3 First Article Inspection

3.1    The Buyer requires all first deliveries of parts to include a full first article inspection (FAI) report be filled out by the manufacturer. The sample, on which the FAI was performed, shall be clearly marked, both on the sample and the FAI report. Where the drawing has been updated and there is a change in the form, fit or function of the part, then an FAI must be submitted for the change/update only.
3.2    The FAI should confirm that all processes, materials and dimensions are met. In the case of raw material or process i.e. paint, chromate, proof of acceptability shall be made available either through recrods or attached certificates. Drawing notes should be referenced and their acceptance confirmed.
3.3    Any discrepancies detected by the manufacturer during the FAI shall be notified to the Buyer and a deviation should be sought in advance of any parts being shipped to the Buyer. Under no circumstances shall a non-conforming part be sent to the Buyer without a written approved deviation from the Buyer. Failure to comply with the above requirements will result in the Buyer rejecting the product.

4 Record Retention

In addition to contractual requirements the Seller shall retian verifiable objective evidence of inspection and tests performed. Quality records shall be made available for evaluation for a contractually agreed upon period. Unless otherwise specified, this period shall be the life of the aircraft.

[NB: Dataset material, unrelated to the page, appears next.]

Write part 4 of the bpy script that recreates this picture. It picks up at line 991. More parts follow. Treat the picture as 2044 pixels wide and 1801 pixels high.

5 Notification of Non-Conforming Product

The Seller shall notify the Buyer of changes in product and/or process definition and, where required, obtain Buyer approval.

6 Right of Access by the Buyer, Their Customer and Regulatory Authorities

In accordance with contractual agreements, right of access by the Buyer, their customer, and regulatory authorities shall be afforded to all facilities involved in the order and to all applicable records relating to product quality or testing.

7 Key Characteristics

Where identified within the specification, drawing and/or purchase order, the Seller shall flow-down to sub-tier suppliers the applicable requirements in the purchasing documents, including key characteristics where required.